[3D scene scripts]

__________

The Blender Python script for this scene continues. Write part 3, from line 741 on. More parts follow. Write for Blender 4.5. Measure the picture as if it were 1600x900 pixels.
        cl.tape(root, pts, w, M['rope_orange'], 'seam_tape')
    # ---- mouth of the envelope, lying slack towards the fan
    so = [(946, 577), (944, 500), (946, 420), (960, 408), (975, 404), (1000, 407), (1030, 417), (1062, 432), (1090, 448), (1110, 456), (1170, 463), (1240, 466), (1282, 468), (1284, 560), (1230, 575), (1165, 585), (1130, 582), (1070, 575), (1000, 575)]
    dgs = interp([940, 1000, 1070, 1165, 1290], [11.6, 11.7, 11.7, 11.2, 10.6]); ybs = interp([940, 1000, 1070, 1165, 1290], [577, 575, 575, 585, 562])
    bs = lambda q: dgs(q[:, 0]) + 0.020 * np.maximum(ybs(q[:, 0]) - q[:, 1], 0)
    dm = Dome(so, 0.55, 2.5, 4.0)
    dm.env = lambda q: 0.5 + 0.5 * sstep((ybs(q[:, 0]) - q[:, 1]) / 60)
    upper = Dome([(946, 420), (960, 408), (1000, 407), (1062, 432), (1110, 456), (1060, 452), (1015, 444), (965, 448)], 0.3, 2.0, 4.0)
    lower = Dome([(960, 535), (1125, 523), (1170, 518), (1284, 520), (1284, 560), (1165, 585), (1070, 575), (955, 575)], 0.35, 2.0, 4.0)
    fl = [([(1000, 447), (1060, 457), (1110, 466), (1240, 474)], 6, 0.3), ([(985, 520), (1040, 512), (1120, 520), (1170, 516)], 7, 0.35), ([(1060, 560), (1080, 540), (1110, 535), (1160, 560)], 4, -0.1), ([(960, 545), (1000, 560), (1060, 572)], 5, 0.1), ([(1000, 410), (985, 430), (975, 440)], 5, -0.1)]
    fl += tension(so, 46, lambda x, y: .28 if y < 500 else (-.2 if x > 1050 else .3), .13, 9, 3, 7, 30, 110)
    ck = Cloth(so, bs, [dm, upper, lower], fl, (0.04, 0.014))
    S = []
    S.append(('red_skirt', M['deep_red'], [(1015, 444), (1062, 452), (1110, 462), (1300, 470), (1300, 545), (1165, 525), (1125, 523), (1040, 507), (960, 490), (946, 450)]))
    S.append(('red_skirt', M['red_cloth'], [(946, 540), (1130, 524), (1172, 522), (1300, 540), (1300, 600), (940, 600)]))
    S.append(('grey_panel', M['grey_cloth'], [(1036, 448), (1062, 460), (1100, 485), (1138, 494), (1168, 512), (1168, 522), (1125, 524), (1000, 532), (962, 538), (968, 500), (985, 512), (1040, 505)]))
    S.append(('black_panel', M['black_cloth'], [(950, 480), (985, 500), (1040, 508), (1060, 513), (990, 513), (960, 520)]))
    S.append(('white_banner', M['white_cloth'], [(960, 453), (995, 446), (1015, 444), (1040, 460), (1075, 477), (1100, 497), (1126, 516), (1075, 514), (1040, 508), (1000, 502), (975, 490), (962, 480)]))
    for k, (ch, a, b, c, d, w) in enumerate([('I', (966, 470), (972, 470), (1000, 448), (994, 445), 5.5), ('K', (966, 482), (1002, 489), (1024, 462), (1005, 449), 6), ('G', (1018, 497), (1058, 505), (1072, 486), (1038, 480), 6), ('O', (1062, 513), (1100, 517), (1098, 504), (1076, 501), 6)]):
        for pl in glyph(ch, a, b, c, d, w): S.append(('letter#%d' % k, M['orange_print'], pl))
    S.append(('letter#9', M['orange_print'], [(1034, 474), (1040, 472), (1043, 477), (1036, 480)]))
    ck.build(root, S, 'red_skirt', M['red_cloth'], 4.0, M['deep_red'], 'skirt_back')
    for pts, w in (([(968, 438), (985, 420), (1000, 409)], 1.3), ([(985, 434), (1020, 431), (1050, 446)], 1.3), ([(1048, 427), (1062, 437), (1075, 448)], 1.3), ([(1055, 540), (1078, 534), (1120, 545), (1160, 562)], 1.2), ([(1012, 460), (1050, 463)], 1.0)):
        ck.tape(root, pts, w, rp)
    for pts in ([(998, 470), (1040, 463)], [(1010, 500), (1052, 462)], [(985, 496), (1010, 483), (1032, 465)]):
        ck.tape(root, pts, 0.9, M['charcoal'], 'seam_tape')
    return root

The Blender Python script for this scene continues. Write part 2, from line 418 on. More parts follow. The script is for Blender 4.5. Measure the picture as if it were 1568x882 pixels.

__________

- PROBLEM TO WORK ON
Repeat the records above exactly, from the first line to the last.

- REPLY TO THE EXERCISE
The Blender Python script for this scene continues. Write part 3, from line 741 on. More parts follow. Write for Blender 4.5. Measure the picture as if it were 1600x900 pixels.
        cl.tape(root, pts, w, M['rope_orange'], 'seam_tape')
    # ---- mouth of the envelope, lying slack towards the fan
    so = [(946, 577), (944, 500), (946, 420), (960, 408), (975, 404), (1000, 407), (1030, 417), (1062, 432), (1090, 448), (1110, 456), (1170, 463), (1240, 466), (1282, 468), (1284, 560), (1230, 575), (1165, 585), (1130, 582), (1070, 575), (1000, 575)]
    dgs = interp([940, 1000, 1070, 1165, 1290], [11.6, 11.7, 11.7, 11.2, 10.6]); ybs = interp([940, 1000, 1070, 1165, 1290], [577, 575, 575, 585, 562])
    bs = lambda q: dgs(q[:, 0]) + 0.020 * np.maximum(ybs(q[:, 0]) - q[:, 1], 0)
    dm = Dome(so, 0.55, 2.5, 4.0)
    dm.env = lambda q: 0.5 + 0.5 * sstep((ybs(q[:, 0]) - q[:, 1]) / 60)
    upper = Dome([(946, 420), (960, 408), (1000, 407), (1062, 432), (1110, 456), (1060, 452), (1015, 444), (965, 448)], 0.3, 2.0, 4.0)
    lower = Dome([(960, 535), (1125, 523), (1170, 518), (1284, 520), (1284, 560), (1165, 585), (1070, 575), (955, 575)], 0.35, 2.0, 4.0)
    fl = [([(1000, 447), (1060, 457), (1110, 466), (1240, 474)], 6, 0.3), ([(985, 520), (1040, 512), (1120, 520), (1170, 516)], 7, 0.35), ([(1060, 560), (1080, 540), (1110, 535), (1160, 560)], 4, -0.1), ([(960, 545), (1000, 560), (1060, 572)], 5, 0.1), ([(1000, 410), (985, 430), (975, 440)], 5, -0.1)]
    fl += tension(so, 46, lambda x, y: .28 if y < 500 else (-.2 if x > 1050 else .3), .13, 9, 3, 7, 30, 110)
    ck = Cloth(so, bs, [dm, upper, lower], fl, (0.04, 0.014))
    S = []
    S.append(('red_skirt', M['deep_red'], [(1015, 444), (1062, 452), (1110, 462), (1300, 470), (1300, 545), (1165, 525), (1125, 523), (1040, 507), (960, 490), (946, 450)]))
    S.append(('red_skirt', M['red_cloth'], [(946, 540), (1130, 524), (1172, 522), (1300, 540), (1300, 600), (940, 600)]))
    S.append(('grey_panel', M['grey_cloth'], [(1036, 448), (1062, 460), (1100, 485), (1138, 494), (1168, 512), (1168, 522), (1125, 524), (1000, 532), (962, 538), (968, 500), (985, 512), (1040, 505)]))
    S.append(('black_panel', M['black_cloth'], [(950, 480), (985, 500), (1040, 508), (1060, 513), (990, 513), (960, 520)]))
    S.append(('white_banner', M['white_cloth'], [(960, 453), (995, 446), (1015, 444), (1040, 460), (1075, 477), (1100, 497), (1126, 516), (1075, 514), (1040, 508), (1000, 502), (975, 490), (962, 480)]))
    for k, (ch, a, b, c, d, w) in enumerate([('I', (966, 470), (972, 470), (1000, 448), (994, 445), 5.5), ('K', (966, 482), (1002, 489), (1024, 462), (1005, 449), 6), ('G', (1018, 497), (1058, 505), (1072, 486), (1038, 480), 6), ('O', (1062, 513), (1100, 517), (1098, 504), (1076, 501), 6)]):
        for pl in glyph(ch, a, b, c, d, w): S.append(('letter#%d' % k, M['orange_print'], pl))
    S.append(('letter#9', M['orange_print'], [(1034, 474), (1040, 472), (1043, 477), (1036, 480)]))
    ck.build(root, S, 'red_skirt', M['red_cloth'], 4.0, M['deep_red'], 'skirt_back')
    for pts, w in (([(968, 438), (985, 420), (1000, 409)], 1.3), ([(985, 434), (1020, 431), (1050, 446)], 1.3), ([(1048, 427), (1062, 437), (1075, 448)], 1.3), ([(1055, 540), (1078, 534), (1120, 545), (1160, 562)], 1.2), ([(1012, 460), (1050, 463)], 1.0)):
        ck.tape(root, pts, w, rp)
    for pts in ([(998, 470), (1040, 463)], [(1010, 500), (1052, 462)], [(985, 496), (1010, 483), (1032, 465)]):
        ck.tape(root, pts, 0.9, M['charcoal'], 'seam_tape')
    return root

The Blender Python script for this scene continues. Write part 2, from line 418 on. More parts follow. The script is for Blender 4.5. Measure the picture as if it were 1568x882 pixels.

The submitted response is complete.